Syracuse teaching assistant Mark Warner has been hit enough. He’s had three concussions, a fractured nose, damage requiring two surgeries on each shoulder, and enough injury to his elbows to require operations on each.
Some of his injuries were caused when he was restraining students from fighting or from self harming. Most of the assaults happened after students with special needs were triggered by something or acting out, and Warner was unfortunately called in only after a situation had already escalated.
“The ones where I had to go in and protect someone else could have been prevented with training and a better understanding of trauma,” said Warner, a member of the Syracuse Teachers Association.
That is precisely why NYSUT is advocating for school districts to be added to the list of employers required to develop and implement programs to prevent workplace violence as addressed in the 2006 Workplace Violence Prevention Act.
Colleen Condolora, a special education teaching assistant and member of the union at Capital Region BOCES, knows Warner’s pain. She has sustained three concussions, a fractured hand, broken toes and a broken finger.
“The majority of the injuries I sustained were not specifically directed toward me — but the end result was the same,” said Condolora, a member of NYSUT’s Health and Safety Committee, which has been pushing for inclusion in the legislative act.
“It was a major oversight not to include K–12 in this bill. Year after year, legislators were told that the SAVE (Safe Schools Against Violence in Education) legislation did not go far enough,” said Condolora, who is also a trauma trainer.
SAVE has no enforcement or risk assessment and requires only a one-time, two-hour training for staff.
Safety requirements are much more intensive under the Workplace Violence Prevention Act.

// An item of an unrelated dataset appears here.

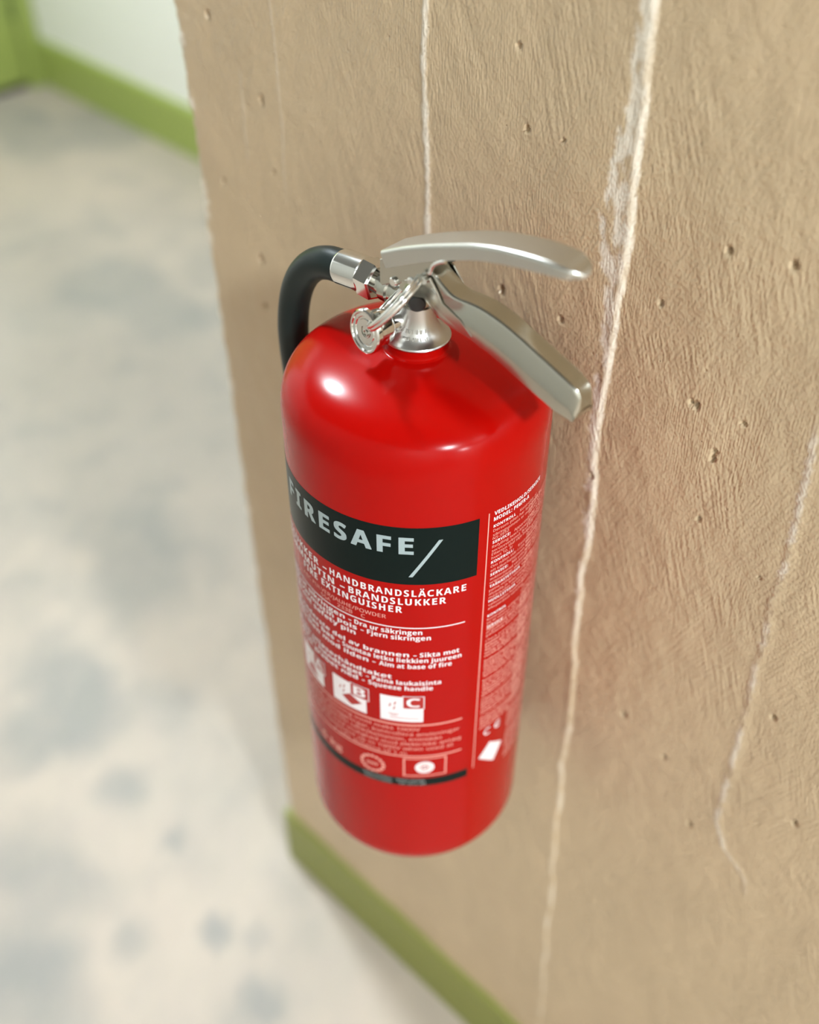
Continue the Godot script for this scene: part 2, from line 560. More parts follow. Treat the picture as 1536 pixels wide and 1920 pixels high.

The bill to include school employees has a sponsor in each house of the Legislature, Sen. James Skoufis, D-Woodbury, and Assemblywoman Michele Titus, D-Queens. In January, it moved out of the Senate labor committee.
Under the act, employers would have to work with unions to evaluate the workplace and identify risks of violence, then come up with a strategy to reduce or eliminate those risks. The act would require schools to conduct risk assessment and provide accountability, record keeping, employee involvement and review.
Significantly, school staff would receive annual training. Based on the workplace evaluations, additional training may be warranted.
In Syracuse, Warner is called the “autism whisperer” for his ability to help students in need and prevent problems from escalating. “Every single piece of training I got, I attribute to the union,” he said. He is a member of NYSUT’s School-Related Professionals Advisory Committee and is now an instructor with NYSUT’s Education and Learning Trust.
Training and prevention are also sorely needed at the state’s BOCES, where the “solution” has been to open a workers compensation
reserve fund.
“BOCES are serving more students with severe special needs,” NYSUT President Andy Pallotta said. “Accordingly, BOCES staff require continued and increased support.”
The union is urging the Legislature to establish a dedicated pool of resources as part of the state budget.